**Information supplied**:
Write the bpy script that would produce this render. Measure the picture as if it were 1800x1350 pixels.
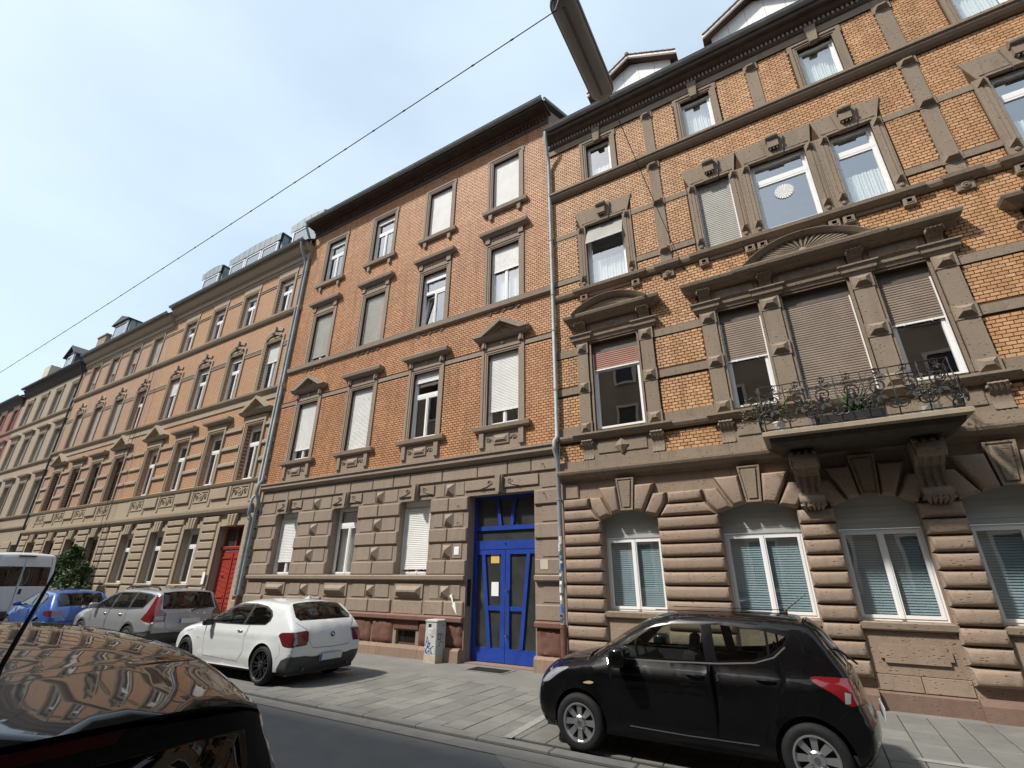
import bpy, bmesh, math, random
import numpy as np
from mathutils import Vector, Matrix
from mathutils.geometry import delaunay_2d_cdt
random.seed(7); RNG = np.random.default_rng(7)
for o in list(bpy.data.objects): bpy.data.objects.remove(o)
SC = bpy.context.scene; COL = SC.collection
rad = math.radians
# ------------------------------------------------------------------ camera
def cam_axes(y, p, r):
    y, p, r = rad(y), rad(p), rad(r)
    fwd = Vector((-math.sin(y)*math.cos(p), math.cos(y)*math.cos(p), math.sin(p)))
    right = Vector((math.cos(y), math.sin(y), 0)); up = right.cross(fwd)
    return right*math.cos(r)+up*math.sin(r), -right*math.sin(r)+up*math.cos(r), fwd
CAM_LOC = Vector((0, -10.5, 1.82))
_r, _u, _f = cam_axes(30.78, 22.56, .414)
cd = bpy.data.cameras.new('camera'); cam = bpy.data.objects.new('camera', cd); COL.objects.link(cam)
cd.sensor_width = 36; cd.lens = 36*831/1800; cd.clip_start = .05; cd.clip_end = 2000
m3 = Matrix((_r, _u, -_f)).transposed(); cam.matrix_world = Matrix.Translation(CAM_LOC) @ m3.to_4x4()
SC.camera = cam
# ------------------------------------------------------------------ sky, sun, exposure
SUN_FROM = Vector((-.75, -1.0, 1.6)).normalized()
W = bpy.data.worlds.new('World'); SC.world = W; W.use_nodes = True
nt = W.node_tree; bg = nt.nodes['Background']
sky = nt.nodes.new('ShaderNodeTexSky'); sky.sky_type = 'NISHITA'; sky.sun_disc = False
sky.sun_elevation = math.asin(SUN_FROM.z); sky.sun_rotation = math.atan2(SUN_FROM.x, SUN_FROM.y)
sky.air_density = 1.0; sky.dust_density = 2.5; sky.ozone_density = 1.5; sky.altitude = 100
# thin high veil of cloud over the blue
tc = nt.nodes.new('ShaderNodeTexCoord'); mp = nt.nodes.new('ShaderNodeMapping'); mp.inputs['Scale'].default_value = (1.2, 1.2, 3.0)
nz = nt.nodes.new('ShaderNodeTexNoise'); nz.inputs['Scale'].default_value = 1.6; nz.inputs['Detail'].default_value = 5; nz.inputs['Roughness'].default_value = .5
rp = nt.nodes.new('ShaderNodeMapRange'); rp.inputs['From Min'].default_value = .35; rp.inputs['From Max'].default_value = .75
rp.inputs['To Min'].default_value = .50; rp.inputs['To Max'].default_value = .72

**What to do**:
Each line of the data is to be duplicated exactly; pictures stay out of the copy.

**Expected output**:
Write the bpy script that would produce this render. Measure the picture as if it were 1800x1350 pixels.
import bpy, bmesh, math, random
import numpy as np
from mathutils import Vector, Matrix
from mathutils.geometry import delaunay_2d_cdt
random.seed(7); RNG = np.random.default_rng(7)
for o in list(bpy.data.objects): bpy.data.objects.remove(o)
SC = bpy.context.scene; COL = SC.collection
rad = math.radians
# ------------------------------------------------------------------ camera
def cam_axes(y, p, r):
    y, p, r = rad(y), rad(p), rad(r)
    fwd = Vector((-math.sin(y)*math.cos(p), math.cos(y)*math.cos(p), math.sin(p)))
    right = Vector((math.cos(y), math.sin(y), 0)); up = right.cross(fwd)
    return right*math.cos(r)+up*math.sin(r), -right*math.sin(r)+up*math.cos(r), fwd
CAM_LOC = Vector((0, -10.5, 1.82))
_r, _u, _f = cam_axes(30.78, 22.56, .414)
cd = bpy.data.cameras.new('camera'); cam = bpy.data.objects.new('camera', cd); COL.objects.link(cam)
cd.sensor_width = 36; cd.lens = 36*831/1800; cd.clip_start = .05; cd.clip_end = 2000
m3 = Matrix((_r, _u, -_f)).transposed(); cam.matrix_world = Matrix.Translation(CAM_LOC) @ m3.to_4x4()
SC.camera = cam
# ------------------------------------------------------------------ sky, sun, exposure
SUN_FROM = Vector((-.75, -1.0, 1.6)).normalized()
W = bpy.data.worlds.new('World'); SC.world = W; W.use_nodes = True
nt = W.node_tree; bg = nt.nodes['Background']
sky = nt.nodes.new('ShaderNodeTexSky'); sky.sky_type = 'NISHITA'; sky.sun_disc = False
sky.sun_elevation = math.asin(SUN_FROM.z); sky.sun_rotation = math.atan2(SUN_FROM.x, SUN_FROM.y)
sky.air_density = 1.0; sky.dust_density = 2.5; sky.ozone_density = 1.5; sky.altitude = 100
# thin high veil of cloud over the blue
tc = nt.nodes.new('ShaderNodeTexCoord'); mp = nt.nodes.new('ShaderNodeMapping'); mp.inputs['Scale'].default_value = (1.2, 1.2, 3.0)
nz = nt.nodes.new('ShaderNodeTexNoise'); nz.inputs['Scale'].default_value = 1.6; nz.inputs['Detail'].default_value = 5; nz.inputs['Roughness'].default_value = .5
rp = nt.nodes.new('ShaderNodeMapRange'); rp.inputs['From Min'].default_value = .35; rp.inputs['From Max'].default_value = .75
rp.inputs['To Min'].default_value = .50; rp.inputs['To Max'].default_value = .72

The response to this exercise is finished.